Global Solutions to Nonconvex Optimization of 4th-Order Polynomial and Log-Sum-Exp Functions

TL;DR

This paper introduces a canonical duality-triality framework for solving complex nonconvex optimization problems involving fourth-order polynomials and log-sum-exp functions, enabling analytical solutions for global and local extrema.

Contribution

It develops a novel canonical dual approach that transforms challenging nonconvex problems into solvable dual problems, providing explicit solutions and classification criteria.

Findings

Global minimizers and local extrema can be obtained analytically from dual solutions.

Existence conditions help classify problem difficulty.

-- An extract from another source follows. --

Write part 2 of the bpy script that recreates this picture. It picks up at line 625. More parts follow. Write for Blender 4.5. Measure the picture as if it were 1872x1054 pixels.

Applications demonstrate effectiveness on nonconvex, nonsmooth examples.

Abstract

This paper presents a canonical dual approach for solving a nonconvex global optimization problem governed by a sum of fourth-order polynomial and a log-sum-exp function. Such a problem arises extensively in engineering and sciences. Based on the canonical duality-triality theory, this nonconvex problem is transformed to an equivalent dual problem, which can be solved easily under certain conditions. We proved that both global minimizer and the biggest local extrema of the primal problem can be obtained analytically from the canonical dual solutions. As two special cases, a quartic polynomial minimization and a minimax problem are discussed. Existence conditions are derived, which can be used to classify easy and relative hard instances. Applications are illustrated by several nonconvex and nonsmooth examples.